FlyTello also provides a simple method of programming individual behaviours, which allow each Tello to behave and follow its own independent set of instructions completely independently from any other Tello. For full details read the comments in fly_tello.py, but key extracts from an example of this are also shown below:

# independent() is used to package up the FlyTello commands for the independent phase of the flight
def independent(tello, pad):
    found = fly.search_spiral(dist=50, spirals=2, height=100, speed=100, pad=pad, tello=tello)
    if found:
        print('[Search]Tello %d Found the Mission Pad!' % tello)
        fly.land(tello=tello)

with FlyTello(my_tellos) as fly:
    with fly.individual_behaviours():
        # individual_behaviours() is a Context Manager to ensure separate threads are setup and managed for each Tello's
        # own behaviour, as defined in the independent() function above.
        # run_individual() actually initiates the behaviour for a single Tello - in this case both searching, but each
        # is searching for a different Mission Pad ('m1' vs 'm2').
        fly.run_individual(independent, tello_num=1, pad_id='m1')
        fly.run_individual(independent, tello_num=2, pad_id='m2')

Demos

Two demo videos are provided on YouTube, showing the capabilities of Tello Edu with this library.

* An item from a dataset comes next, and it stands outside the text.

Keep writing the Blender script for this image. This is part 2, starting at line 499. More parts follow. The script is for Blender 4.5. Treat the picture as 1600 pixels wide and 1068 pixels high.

• Tello Edu Capabilities Demo (demo_all_functions.py) - https://youtu.be/F3rSW5VKsW8
• Simple Searching Demo (demo_search.py) - https://youtu.be/pj2fJe7cPTE

Limitations

There are some limitations of what can be done with this project and the Tello Edu:

• No Video Stream. The Tello is capable of sending its video stream, but only when connected directly to the in-build WiFi of a single Tello. The video is not accessible when the Tellos are connected to a separate WiFi network, as required for swarming behaviour. There is a workaround, which is to have multiple WiFi dongles connected to a single computer, one per Tello, but that hasn't been a focus for me.
• Limited Status Messages. The Tello does broadcast a regular (multiple times per second) status message, however this seems to be of limited value as many of the values do not seem to correspond with the Tello's behaviour, and others are rather erratic. This requires further investigation to determine which are useful.

Recommendations

The project as it is currently is enough to fly one or more Tello Edu drones via a simple yet sophisticated set of controls. Expanding its capabilities is easy, with layers of modules which expose increasingly more detailed / low-level functionality. I'd suggest adding or changing:

• Position Tracking. By tracking the relative position of each Tello from when it launches, this will enable behaviours such as "return to start", and will e.g. allow Mission Pad locations to be shared with other Tellos in the swarm - a pre-requisite for collaborative swarm behaviour. Clearly accuracy will decrease over time, but could be regularly restored using the reorient() method described above.
• Better Error Checking. Some error checking is already implemented, but it's incomplete. Getting the arc radius correct for a curve is sometimes difficult, and this project could be more helpful in identifying the errors and suggesting valid alternative values.
• Implement on_error alternative commands for Flips and Curves, which can easily fail due to e.g. battery low or incorrect curve radius values. This will ensure Tello is less likely to end up in an unexpected location.
• Command Stream & Logging. Currently all commands either sent or received are printed to the Python Console. These would be better saved in a detailed log file, so that only key information is presented to the user in the Console.